**SOURCE DATA:**

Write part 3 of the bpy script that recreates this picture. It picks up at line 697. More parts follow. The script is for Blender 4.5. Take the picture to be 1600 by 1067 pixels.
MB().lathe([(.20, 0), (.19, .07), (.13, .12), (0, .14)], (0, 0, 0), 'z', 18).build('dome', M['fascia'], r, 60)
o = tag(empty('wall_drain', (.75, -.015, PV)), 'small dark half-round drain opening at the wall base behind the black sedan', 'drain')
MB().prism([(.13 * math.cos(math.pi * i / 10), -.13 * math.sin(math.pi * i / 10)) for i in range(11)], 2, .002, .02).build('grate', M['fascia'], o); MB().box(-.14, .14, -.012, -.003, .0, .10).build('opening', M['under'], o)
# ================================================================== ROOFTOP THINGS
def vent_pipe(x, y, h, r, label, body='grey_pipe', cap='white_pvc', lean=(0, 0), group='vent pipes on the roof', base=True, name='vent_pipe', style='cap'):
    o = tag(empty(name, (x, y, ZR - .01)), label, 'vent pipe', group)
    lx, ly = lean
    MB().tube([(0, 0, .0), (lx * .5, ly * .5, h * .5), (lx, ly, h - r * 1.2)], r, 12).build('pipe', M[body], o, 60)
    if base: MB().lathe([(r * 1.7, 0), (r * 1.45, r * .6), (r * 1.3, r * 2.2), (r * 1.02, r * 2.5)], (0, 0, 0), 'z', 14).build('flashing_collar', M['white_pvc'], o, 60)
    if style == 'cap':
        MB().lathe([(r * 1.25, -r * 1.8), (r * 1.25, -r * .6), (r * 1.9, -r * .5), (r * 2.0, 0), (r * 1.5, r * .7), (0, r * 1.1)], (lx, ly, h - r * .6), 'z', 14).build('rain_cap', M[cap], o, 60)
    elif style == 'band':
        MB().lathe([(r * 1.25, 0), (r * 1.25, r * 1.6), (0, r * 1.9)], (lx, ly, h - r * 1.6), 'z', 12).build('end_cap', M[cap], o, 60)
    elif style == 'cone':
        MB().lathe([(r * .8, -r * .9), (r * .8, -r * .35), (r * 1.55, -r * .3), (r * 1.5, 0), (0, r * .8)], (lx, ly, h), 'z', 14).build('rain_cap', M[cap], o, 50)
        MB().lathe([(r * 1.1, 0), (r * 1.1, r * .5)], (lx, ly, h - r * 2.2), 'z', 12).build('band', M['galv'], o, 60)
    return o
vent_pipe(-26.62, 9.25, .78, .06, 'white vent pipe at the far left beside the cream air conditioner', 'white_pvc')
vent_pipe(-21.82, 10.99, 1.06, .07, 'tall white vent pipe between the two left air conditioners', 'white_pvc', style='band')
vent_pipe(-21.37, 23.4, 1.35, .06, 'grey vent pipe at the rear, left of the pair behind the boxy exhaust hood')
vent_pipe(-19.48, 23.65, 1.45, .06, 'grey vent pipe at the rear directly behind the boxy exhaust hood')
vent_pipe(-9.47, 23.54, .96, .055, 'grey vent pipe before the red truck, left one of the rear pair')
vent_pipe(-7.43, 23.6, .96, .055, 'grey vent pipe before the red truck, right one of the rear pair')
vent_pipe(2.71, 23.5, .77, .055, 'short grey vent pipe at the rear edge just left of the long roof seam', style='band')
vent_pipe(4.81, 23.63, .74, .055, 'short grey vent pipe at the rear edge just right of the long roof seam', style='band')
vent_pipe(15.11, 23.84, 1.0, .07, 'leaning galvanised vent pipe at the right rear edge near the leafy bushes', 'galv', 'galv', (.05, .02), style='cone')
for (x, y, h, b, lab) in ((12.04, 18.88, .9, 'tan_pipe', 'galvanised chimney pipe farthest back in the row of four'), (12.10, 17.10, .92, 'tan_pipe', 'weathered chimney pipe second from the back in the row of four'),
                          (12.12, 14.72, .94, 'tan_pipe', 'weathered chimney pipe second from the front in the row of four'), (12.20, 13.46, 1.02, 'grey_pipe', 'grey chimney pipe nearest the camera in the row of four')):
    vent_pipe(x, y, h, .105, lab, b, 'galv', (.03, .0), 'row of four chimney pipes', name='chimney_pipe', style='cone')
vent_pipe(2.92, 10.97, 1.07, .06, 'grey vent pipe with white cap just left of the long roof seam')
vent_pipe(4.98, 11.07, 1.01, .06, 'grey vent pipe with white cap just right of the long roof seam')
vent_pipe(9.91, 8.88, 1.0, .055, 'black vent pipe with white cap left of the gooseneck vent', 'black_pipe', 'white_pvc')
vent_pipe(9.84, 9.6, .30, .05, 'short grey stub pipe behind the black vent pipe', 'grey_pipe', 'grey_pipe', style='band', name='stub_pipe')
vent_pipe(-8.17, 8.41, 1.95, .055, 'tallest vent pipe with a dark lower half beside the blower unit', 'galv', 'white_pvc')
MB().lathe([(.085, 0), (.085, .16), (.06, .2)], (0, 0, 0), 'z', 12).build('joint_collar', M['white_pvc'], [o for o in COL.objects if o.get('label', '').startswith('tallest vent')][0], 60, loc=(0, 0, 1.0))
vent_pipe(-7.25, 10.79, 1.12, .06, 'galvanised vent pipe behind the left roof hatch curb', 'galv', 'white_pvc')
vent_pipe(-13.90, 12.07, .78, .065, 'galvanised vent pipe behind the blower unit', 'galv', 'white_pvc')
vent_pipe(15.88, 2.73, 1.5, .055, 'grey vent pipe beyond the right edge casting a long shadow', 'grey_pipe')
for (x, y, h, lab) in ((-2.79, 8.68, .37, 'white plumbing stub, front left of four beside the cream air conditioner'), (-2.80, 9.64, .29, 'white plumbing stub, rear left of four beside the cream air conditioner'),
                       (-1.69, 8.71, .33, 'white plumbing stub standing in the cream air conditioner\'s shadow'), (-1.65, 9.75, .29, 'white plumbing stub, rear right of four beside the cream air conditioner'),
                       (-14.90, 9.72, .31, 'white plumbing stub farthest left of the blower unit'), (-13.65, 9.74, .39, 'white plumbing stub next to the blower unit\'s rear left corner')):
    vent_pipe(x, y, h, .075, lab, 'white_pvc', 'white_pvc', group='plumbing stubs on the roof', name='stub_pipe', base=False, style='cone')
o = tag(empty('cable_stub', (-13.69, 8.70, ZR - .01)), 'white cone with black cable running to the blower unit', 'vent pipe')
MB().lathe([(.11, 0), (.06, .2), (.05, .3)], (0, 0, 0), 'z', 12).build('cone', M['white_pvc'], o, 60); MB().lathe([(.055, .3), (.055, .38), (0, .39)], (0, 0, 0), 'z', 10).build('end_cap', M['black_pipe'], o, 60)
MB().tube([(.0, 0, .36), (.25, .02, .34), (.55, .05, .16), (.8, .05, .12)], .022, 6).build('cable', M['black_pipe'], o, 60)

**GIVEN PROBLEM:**
Give back the whole listing, word for word.

**TASK ANSWER:**
Write part 3 of the bpy script that recreates this picture. It picks up at line 697. More parts follow. The script is for Blender 4.5. Take the picture to be 1600 by 1067 pixels.
MB().lathe([(.20, 0), (.19, .07), (.13, .12), (0, .14)], (0, 0, 0), 'z', 18).build('dome', M['fascia'], r, 60)
o = tag(empty('wall_drain', (.75, -.015, PV)), 'small dark half-round drain opening at the wall base behind the black sedan', 'drain')
MB().prism([(.13 * math.cos(math.pi * i / 10), -.13 * math.sin(math.pi * i / 10)) for i in range(11)], 2, .002, .02).build('grate', M['fascia'], o); MB().box(-.14, .14, -.012, -.003, .0, .10).build('opening', M['under'], o)
# ================================================================== ROOFTOP THINGS
def vent_pipe(x, y, h, r, label, body='grey_pipe', cap='white_pvc', lean=(0, 0), group='vent pipes on the roof', base=True, name='vent_pipe', style='cap'):
    o = tag(empty(name, (x, y, ZR - .01)), label, 'vent pipe', group)
    lx, ly = lean
    MB().tube([(0, 0, .0), (lx * .5, ly * .5, h * .5), (lx, ly, h - r * 1.2)], r, 12).build('pipe', M[body], o, 60)
    if base: MB().lathe([(r * 1.7, 0), (r * 1.45, r * .6), (r * 1.3, r * 2.2), (r * 1.02, r * 2.5)], (0, 0, 0), 'z', 14).build('flashing_collar', M['white_pvc'], o, 60)
    if style == 'cap':
        MB().lathe([(r * 1.25, -r * 1.8), (r * 1.25, -r * .6), (r * 1.9, -r * .5), (r * 2.0, 0), (r * 1.5, r * .7), (0, r * 1.1)], (lx, ly, h - r * .6), 'z', 14).build('rain_cap', M[cap], o, 60)
    elif style == 'band':
        MB().lathe([(r * 1.25, 0), (r * 1.25, r * 1.6), (0, r * 1.9)], (lx, ly, h - r * 1.6), 'z', 12).build('end_cap', M[cap], o, 60)
    elif style == 'cone':
        MB().lathe([(r * .8, -r * .9), (r * .8, -r * .35), (r * 1.55, -r * .3), (r * 1.5, 0), (0, r * .8)], (lx, ly, h), 'z', 14).build('rain_cap', M[cap], o, 50)
        MB().lathe([(r * 1.1, 0), (r * 1.1, r * .5)], (lx, ly, h - r * 2.2), 'z', 12).build('band', M['galv'], o, 60)
    return o
vent_pipe(-26.62, 9.25, .78, .06, 'white vent pipe at the far left beside the cream air conditioner', 'white_pvc')
vent_pipe(-21.82, 10.99, 1.06, .07, 'tall white vent pipe between the two left air conditioners', 'white_pvc', style='band')
vent_pipe(-21.37, 23.4, 1.35, .06, 'grey vent pipe at the rear, left of the pair behind the boxy exhaust hood')
vent_pipe(-19.48, 23.65, 1.45, .06, 'grey vent pipe at the rear directly behind the boxy exhaust hood')
vent_pipe(-9.47, 23.54, .96, .055, 'grey vent pipe before the red truck, left one of the rear pair')
vent_pipe(-7.43, 23.6, .96, .055, 'grey vent pipe before the red truck, right one of the rear pair')
vent_pipe(2.71, 23.5, .77, .055, 'short grey vent pipe at the rear edge just left of the long roof seam', style='band')
vent_pipe(4.81, 23.63, .74, .055, 'short grey vent pipe at the rear edge just right of the long roof seam', style='band')
vent_pipe(15.11, 23.84, 1.0, .07, 'leaning galvanised vent pipe at the right rear edge near the leafy bushes', 'galv', 'galv', (.05, .02), style='cone')
for (x, y, h, b, lab) in ((12.04, 18.88, .9, 'tan_pipe', 'galvanised chimney pipe farthest back in the row of four'), (12.10, 17.10, .92, 'tan_pipe', 'weathered chimney pipe second from the back in the row of four'),
                          (12.12, 14.72, .94, 'tan_pipe', 'weathered chimney pipe second from the front in the row of four'), (12.20, 13.46, 1.02, 'grey_pipe', 'grey chimney pipe nearest the camera in the row of four')):
    vent_pipe(x, y, h, .105, lab, b, 'galv', (.03, .0), 'row of four chimney pipes', name='chimney_pipe', style='cone')
vent_pipe(2.92, 10.97, 1.07, .06, 'grey vent pipe with white cap just left of the long roof seam')
vent_pipe(4.98, 11.07, 1.01, .06, 'grey vent pipe with white cap just right of the long roof seam')
vent_pipe(9.91, 8.88, 1.0, .055, 'black vent pipe with white cap left of the gooseneck vent', 'black_pipe', 'white_pvc')
vent_pipe(9.84, 9.6, .30, .05, 'short grey stub pipe behind the black vent pipe', 'grey_pipe', 'grey_pipe', style='band', name='stub_pipe')
vent_pipe(-8.17, 8.41, 1.95, .055, 'tallest vent pipe with a dark lower half beside the blower unit', 'galv', 'white_pvc')
MB().lathe([(.085, 0), (.085, .16), (.06, .2)], (0, 0, 0), 'z', 12).build('joint_collar', M['white_pvc'], [o for o in COL.objects if o.get('label', '').startswith('tallest vent')][0], 60, loc=(0, 0, 1.0))
vent_pipe(-7.25, 10.79, 1.12, .06, 'galvanised vent pipe behind the left roof hatch curb', 'galv', 'white_pvc')
vent_pipe(-13.90, 12.07, .78, .065, 'galvanised vent pipe behind the blower unit', 'galv', 'white_pvc')
vent_pipe(15.88, 2.73, 1.5, .055, 'grey vent pipe beyond the right edge casting a long shadow', 'grey_pipe')
for (x, y, h, lab) in ((-2.79, 8.68, .37, 'white plumbing stub, front left of four beside the cream air conditioner'), (-2.80, 9.64, .29, 'white plumbing stub, rear left of four beside the cream air conditioner'),
                       (-1.69, 8.71, .33, 'white plumbing stub standing in the cream air conditioner\'s shadow'), (-1.65, 9.75, .29, 'white plumbing stub, rear right of four beside the cream air conditioner'),
                       (-14.90, 9.72, .31, 'white plumbing stub farthest left of the blower unit'), (-13.65, 9.74, .39, 'white plumbing stub next to the blower unit\'s rear left corner')):
    vent_pipe(x, y, h, .075, lab, 'white_pvc', 'white_pvc', group='plumbing stubs on the roof', name='stub_pipe', base=False, style='cone')
o = tag(empty('cable_stub', (-13.69, 8.70, ZR - .01)), 'white cone with black cable running to the blower unit', 'vent pipe')
MB().lathe([(.11, 0), (.06, .2), (.05, .3)], (0, 0, 0), 'z', 12).build('cone', M['white_pvc'], o, 60); MB().lathe([(.055, .3), (.055, .38), (0, .39)], (0, 0, 0), 'z', 10).build('end_cap', M['black_pipe'], o, 60)
MB().tube([(.0, 0, .36), (.25, .02, .34), (.55, .05, .16), (.8, .05, .12)], .022, 6).build('cable', M['black_pipe'], o, 60)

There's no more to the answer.